Differential fuzzing

To do differential fuzzing with LibAFL, we need to gather the results of the harnesses and compare them. The result of this comparison will then be used as a feedback to report any discrepancies. The component running the harness is called Executor. Fortunately, a differential executor is provided for differential fuzzing. It wraps two executors (one for each target) and combines the observations made by the observers. The baby_fuzzer_swap_differential example from LibAFL provides a basic usage of this DiffExecutor.

However, if you want to compare more than two targets at once, you will have to either stack multiple DiffExecutor or create a custom one implementing the Executor trait.

Custom input

Now, as we have seen in the input generation section, having structured input can enhance the fuzzer's capabilities. In LibAFL the default input type is BytesInput which is a byte vector. But we can define our own input type, the only restriction is that it should implement the Input trait. Be aware that this means that your input must be serializable and deserializable (the fuzzer may have to store it on files).

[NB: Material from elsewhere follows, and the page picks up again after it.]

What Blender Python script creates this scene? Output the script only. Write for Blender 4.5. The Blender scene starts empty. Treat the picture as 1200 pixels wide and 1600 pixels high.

The executor must be generic, so it operates without knowing the input type and you don't have to modify it. On the other hand, you can create custom Generator and Mutator that fit your input type and access all the data stored in your input from the harness.

Results

With enough time and dedication, you should end up with a tool capable of easily testing all kinds of cryptographic code by following the previous guidelines. This work has been done during an internship at Quarkslab, hence the second part of this blog post is about the results that we achieved with our differential fuzzer. This tool has not been published yet, but we may open-source it later.

Performance

First, let us speak about the performance achieved and do a comparison against a similar tool: Cryptofuzz. The targets we used for this benchmark are the symmetric encryption algorithms from OpenSSL. We added some debug print to Cryptofuzz so that we get multiple metrics:

• inputs generated: Total number of inputs generated by the fuzzer.
• harness calls: Number of times the OpenSSL harness for symmetric encryption has been called. It is greater than the number of valid inputs because in Cryptofuzz one input can lead to multiple tests with different modifiers.
• valid inputs: Number of inputs with a correct structure. It increases when the fuzzer executor doesn't crash while unpacking the data and goes through the whole differential fuzzing process.
• successful inputs: Number of harness calls that led to the actual encryption of a message.

The conditions of the test were the following: - 1 core - running for 2 hours (on the long term, the conclusion are the same) - with ASAN sanitizer - without any input corpus

Here are the results:

The most surprising result of this benchmark is that 92% of inputs generated by Cryptofuzz are invalid. We think that this is due to how these inputs are mutated. The structure of every part of an input in Cryptofuzz is length | data. But the mutations are done by libFuzzer which does not know how the input is formatted. So if the length part is mutated, most of the time the unpacking of the input fails and the target harness is never called.

At first look, you may think that our tool provides a slow execution speed compared to Cryptofuzz. But be aware that the execution of the target (i.e. the encryption process) is the part that takes the most time during fuzzing. Note that our fuzzer tests input messages of length up to 65536 bytes. During testing, we even noticed that at the beginning our tool was faster - around 4200 exec/sec - but as soon as the inputs became mostly successful thanks to the code coverage, the executions per second decreased to around 1000. For comparison, Cryptofuzz is around 1900 on average.

Then you may wonder why we don't compare the most important thing for a fuzzer: the code coverage. First, we cannot compare the number of edges covered because in Cryptofuzz the fuzzer is part of the target from libFuzzer's point of view. For example, code coverage is taken on the code making the result comparison. Second, the coverage depends mainly on how the input is generated and mutated, which is defined by the user in our fuzzer. So, a user could replicate the exact behavior of Cryptofuzz if he wanted to obtain the same results. Also, it is possible to achieve 100% successful inputs by generating only valid inputs (correct key size, tag size, ...). But we choose not to do so because it would increase the fuzzer's complexity and the checks done by the target would not be tested anymore.

Bugs found

We tested our tool on two open-source projects containing cryptographic implementations. As a result, we discovered a buffer over-read vulnerability and two bugs leading to a verification failure. Reporting is in progress, so we cannot share more details.

In the end, we noticed that the bugs found emphasize that the quality of the input generation and the design of the harness are as important as the efficiency of the fuzzer. For a successful fuzzing campaign, your input generation and harness should restrict the test range to the one the target can handle, while still testing edge cases.

Acknowledgment

Particular thanks to Dahmun Goudarzi for supervising my internship and to Jeremy Marchand for helping me during my research about fuzzing and LibAFL. Being in Quarkslab's unique R&D environment allowed me to conclude my studies nicely by creating my own tool. Hopefully, we will continue to find a lot of bugs with it!

Conclusion

While state-of-the-art cryptographic fuzzing tools offer interesting capabilities, they are often overly specialized and challenging to use. Thanks to the LibAFL fuzzing library, we were able to develop a modular differential fuzzer capable of discovering various types of bugs in a wide range of cryptographic implementations.